I'm encountering an error in a Python application at a point where it's using pycurl to connect via HTTPS to a server. (Note, in this case, the "server" is another Python utility which implements a simple HTTPS server with the ssl
library providing the encryption.) The "server" is providing a wildcard certificate which -- to my eye -- looks correct and looks like it should successfully verify. But pycurl is rejecting it as a mismatch.
The code segment performing the pycurl connection is:
def request_pycurl(cls, url, data, timeout):
c = pycurl.Curl()
c.setopt(pycurl.HTTPHEADER, [b'Content-Type: application/json'])
c.setopt(pycurl.SSL_VERIFYPEER, 0)
c.setopt(pycurl.SSL_VERIFYHOST, 2)
c.setopt(pycurl.TIMEOUT, timeout)
if data is not None:
c.setopt(pycurl.POSTFIELDS, data)
c.setopt(pycurl.URL, url.encode('utf-8'))
buf = io.BytesIO()
c.setopt(pycurl.WRITEFUNCTION, buf.write)
c.perform()
return buf.getvalue()
The server certificate, generated in OpenSSL, has the common name *.*.*.mycompany.com
with DNS SANs covering the spread of mycompany.com
, *.mycompany.com
, etc. all the way up to the three extra levels in the common name. ("mycompany" here is an intentional redaction.) The actual connection request's URL involves five elements.
When I run the app, the error that bubbles back up to the error logging function is:
error(60, "SSL: certificate subject name (*.*.*.mycompany.com) does not match target host name 'foo1.foo2.foo3.mycompany.com'")
I've done a search for any known issues relating to Pycurl and its handling of wildcard certificates, but nothing obvious came up.

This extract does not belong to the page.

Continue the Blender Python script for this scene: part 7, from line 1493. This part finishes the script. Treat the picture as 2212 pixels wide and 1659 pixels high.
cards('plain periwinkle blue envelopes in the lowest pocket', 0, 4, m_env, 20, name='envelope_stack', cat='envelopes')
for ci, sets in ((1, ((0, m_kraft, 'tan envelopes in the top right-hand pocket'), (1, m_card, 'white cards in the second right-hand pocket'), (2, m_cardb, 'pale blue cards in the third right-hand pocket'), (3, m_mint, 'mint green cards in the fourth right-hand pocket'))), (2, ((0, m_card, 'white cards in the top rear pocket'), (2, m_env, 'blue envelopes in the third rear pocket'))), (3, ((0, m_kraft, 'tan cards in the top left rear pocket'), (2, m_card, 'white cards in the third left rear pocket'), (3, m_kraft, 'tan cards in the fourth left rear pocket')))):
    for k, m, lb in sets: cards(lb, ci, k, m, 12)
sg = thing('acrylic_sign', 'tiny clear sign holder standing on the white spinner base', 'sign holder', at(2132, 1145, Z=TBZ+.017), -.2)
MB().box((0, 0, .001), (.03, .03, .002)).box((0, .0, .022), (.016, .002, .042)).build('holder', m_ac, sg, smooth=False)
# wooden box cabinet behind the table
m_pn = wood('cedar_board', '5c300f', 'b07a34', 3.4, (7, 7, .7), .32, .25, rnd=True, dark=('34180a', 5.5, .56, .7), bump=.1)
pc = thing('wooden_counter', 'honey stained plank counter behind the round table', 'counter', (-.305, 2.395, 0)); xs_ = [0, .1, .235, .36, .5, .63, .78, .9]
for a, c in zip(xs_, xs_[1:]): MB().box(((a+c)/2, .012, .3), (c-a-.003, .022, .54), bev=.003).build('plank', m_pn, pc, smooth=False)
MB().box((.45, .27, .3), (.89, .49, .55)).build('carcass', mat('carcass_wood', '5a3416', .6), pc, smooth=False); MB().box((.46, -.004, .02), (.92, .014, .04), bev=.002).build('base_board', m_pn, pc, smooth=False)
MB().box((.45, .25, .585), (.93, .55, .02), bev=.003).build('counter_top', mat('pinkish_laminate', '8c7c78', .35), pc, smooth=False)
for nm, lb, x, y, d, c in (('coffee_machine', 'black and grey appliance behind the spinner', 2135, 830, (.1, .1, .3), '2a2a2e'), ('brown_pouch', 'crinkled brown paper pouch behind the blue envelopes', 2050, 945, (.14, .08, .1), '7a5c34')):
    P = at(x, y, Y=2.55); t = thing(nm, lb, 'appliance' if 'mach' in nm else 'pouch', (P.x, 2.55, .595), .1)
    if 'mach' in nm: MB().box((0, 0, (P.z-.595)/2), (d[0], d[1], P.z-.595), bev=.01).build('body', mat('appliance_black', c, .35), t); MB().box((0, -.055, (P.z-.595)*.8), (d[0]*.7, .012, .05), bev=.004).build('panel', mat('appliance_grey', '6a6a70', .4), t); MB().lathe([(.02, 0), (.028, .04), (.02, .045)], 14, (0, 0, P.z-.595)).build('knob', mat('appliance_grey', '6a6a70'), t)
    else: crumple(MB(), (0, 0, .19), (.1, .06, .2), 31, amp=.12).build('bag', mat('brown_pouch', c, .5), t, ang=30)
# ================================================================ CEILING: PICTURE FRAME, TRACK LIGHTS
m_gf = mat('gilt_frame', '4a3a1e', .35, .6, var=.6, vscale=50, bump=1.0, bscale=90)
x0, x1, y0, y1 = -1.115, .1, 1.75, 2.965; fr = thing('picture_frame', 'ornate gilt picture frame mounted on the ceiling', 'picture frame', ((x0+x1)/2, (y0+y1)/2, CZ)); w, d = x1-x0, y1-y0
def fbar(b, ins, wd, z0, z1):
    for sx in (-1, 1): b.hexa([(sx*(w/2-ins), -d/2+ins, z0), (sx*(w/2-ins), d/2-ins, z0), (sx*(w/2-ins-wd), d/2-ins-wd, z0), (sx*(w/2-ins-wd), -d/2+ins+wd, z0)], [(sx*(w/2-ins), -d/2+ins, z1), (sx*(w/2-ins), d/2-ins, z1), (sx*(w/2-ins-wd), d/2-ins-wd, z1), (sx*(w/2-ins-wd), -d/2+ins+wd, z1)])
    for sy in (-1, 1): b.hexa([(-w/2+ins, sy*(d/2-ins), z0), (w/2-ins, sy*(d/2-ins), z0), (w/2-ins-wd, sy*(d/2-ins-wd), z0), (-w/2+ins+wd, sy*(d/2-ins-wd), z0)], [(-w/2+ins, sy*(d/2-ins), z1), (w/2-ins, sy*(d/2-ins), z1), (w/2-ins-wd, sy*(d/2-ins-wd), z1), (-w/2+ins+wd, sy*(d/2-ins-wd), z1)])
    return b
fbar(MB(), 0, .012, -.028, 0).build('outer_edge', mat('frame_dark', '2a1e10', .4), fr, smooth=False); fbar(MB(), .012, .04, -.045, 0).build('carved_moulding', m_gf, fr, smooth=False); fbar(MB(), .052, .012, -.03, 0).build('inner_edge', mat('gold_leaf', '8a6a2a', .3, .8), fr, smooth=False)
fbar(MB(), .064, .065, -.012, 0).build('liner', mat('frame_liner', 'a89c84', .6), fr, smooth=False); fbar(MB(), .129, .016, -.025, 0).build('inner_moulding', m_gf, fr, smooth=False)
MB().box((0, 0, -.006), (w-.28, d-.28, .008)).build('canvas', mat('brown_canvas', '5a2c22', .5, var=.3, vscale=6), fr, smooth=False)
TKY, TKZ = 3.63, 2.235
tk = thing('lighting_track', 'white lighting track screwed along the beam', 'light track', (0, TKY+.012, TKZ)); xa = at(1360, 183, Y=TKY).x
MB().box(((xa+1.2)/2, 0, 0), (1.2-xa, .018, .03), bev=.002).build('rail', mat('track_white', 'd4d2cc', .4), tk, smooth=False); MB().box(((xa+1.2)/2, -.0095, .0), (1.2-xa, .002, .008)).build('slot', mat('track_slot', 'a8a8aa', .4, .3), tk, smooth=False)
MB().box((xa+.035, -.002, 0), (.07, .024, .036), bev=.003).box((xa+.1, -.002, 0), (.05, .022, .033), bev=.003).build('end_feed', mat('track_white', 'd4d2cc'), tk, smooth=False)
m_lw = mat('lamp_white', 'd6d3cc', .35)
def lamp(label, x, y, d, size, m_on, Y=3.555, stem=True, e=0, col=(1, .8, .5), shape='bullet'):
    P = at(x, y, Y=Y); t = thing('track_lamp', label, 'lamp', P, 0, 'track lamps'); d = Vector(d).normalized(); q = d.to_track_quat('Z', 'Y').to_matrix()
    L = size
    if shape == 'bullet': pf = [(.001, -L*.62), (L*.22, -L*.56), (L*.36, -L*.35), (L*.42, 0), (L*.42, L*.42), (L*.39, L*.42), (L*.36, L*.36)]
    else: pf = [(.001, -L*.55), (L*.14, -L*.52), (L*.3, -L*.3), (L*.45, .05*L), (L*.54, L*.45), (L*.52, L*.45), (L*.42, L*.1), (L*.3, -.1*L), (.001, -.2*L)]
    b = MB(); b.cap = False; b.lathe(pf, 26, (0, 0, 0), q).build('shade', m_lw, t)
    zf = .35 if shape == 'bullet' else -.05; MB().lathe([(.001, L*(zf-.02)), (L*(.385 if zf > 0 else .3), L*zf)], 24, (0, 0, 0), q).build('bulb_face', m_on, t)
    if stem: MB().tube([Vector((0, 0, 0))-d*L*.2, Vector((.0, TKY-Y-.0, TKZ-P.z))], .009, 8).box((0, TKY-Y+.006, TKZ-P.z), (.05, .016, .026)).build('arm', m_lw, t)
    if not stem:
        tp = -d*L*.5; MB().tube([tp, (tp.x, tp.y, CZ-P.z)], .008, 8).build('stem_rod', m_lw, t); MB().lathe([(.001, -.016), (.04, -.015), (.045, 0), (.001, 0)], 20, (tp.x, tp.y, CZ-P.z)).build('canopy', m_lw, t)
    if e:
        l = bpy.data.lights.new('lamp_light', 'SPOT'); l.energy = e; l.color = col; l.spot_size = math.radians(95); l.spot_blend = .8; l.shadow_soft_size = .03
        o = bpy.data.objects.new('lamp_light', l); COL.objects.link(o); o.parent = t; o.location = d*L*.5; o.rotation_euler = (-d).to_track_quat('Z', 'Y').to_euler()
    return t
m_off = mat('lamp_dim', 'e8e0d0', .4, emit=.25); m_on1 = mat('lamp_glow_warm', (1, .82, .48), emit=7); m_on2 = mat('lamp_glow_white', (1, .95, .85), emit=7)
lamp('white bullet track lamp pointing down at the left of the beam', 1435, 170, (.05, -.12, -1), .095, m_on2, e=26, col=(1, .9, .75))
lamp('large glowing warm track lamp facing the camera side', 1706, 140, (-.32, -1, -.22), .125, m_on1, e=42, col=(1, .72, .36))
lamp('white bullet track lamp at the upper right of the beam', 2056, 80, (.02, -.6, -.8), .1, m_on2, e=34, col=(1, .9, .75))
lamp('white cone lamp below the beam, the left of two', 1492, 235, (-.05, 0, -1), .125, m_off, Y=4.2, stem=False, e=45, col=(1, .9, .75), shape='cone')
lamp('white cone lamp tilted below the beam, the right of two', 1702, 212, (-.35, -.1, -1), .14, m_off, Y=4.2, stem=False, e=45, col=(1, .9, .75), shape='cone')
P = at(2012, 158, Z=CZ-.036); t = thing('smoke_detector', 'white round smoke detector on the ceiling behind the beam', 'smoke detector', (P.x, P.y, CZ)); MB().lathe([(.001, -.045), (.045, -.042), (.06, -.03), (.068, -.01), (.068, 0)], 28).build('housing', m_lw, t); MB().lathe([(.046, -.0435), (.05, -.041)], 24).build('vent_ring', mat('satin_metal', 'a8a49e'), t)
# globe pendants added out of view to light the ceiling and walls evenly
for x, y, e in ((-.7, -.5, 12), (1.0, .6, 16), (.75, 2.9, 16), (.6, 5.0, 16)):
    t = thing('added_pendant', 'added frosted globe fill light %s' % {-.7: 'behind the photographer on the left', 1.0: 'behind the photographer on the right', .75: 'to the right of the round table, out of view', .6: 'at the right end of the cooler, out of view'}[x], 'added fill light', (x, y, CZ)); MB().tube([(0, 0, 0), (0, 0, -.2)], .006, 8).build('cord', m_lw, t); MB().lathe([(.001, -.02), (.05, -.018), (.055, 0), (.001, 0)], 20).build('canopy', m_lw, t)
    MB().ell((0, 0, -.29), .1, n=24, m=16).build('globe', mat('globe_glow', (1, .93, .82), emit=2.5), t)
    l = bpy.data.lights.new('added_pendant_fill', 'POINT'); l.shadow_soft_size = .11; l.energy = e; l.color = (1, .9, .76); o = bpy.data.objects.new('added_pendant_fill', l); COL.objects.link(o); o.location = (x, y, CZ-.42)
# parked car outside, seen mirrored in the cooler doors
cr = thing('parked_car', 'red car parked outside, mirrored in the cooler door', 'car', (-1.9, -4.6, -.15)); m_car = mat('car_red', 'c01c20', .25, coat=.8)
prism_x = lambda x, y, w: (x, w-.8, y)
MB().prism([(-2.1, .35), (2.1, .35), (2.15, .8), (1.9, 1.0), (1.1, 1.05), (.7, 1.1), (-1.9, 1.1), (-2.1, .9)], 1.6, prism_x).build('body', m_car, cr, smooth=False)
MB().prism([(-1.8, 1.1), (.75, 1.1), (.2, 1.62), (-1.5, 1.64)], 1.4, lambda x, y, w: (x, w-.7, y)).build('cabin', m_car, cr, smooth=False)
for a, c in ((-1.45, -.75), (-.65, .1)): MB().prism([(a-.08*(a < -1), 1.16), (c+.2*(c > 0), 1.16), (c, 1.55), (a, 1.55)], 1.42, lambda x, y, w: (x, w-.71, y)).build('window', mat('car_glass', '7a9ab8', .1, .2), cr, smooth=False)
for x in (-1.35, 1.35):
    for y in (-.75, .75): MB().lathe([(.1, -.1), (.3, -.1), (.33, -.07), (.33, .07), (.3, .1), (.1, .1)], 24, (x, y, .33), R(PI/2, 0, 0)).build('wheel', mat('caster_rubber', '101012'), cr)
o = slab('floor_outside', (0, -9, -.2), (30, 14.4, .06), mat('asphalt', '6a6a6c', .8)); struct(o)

In the course of searching I've also come across a bit of a puzzle, in any articles where I've found the above error message text, they always cite a different error number -- 51 instead of 60.
At any rate... can anyone tell me whether there's a code change needed to make pycurl accept the wildcard certificate? Or whether there's a problem with pycurl that prevents it from handling wildcards properly?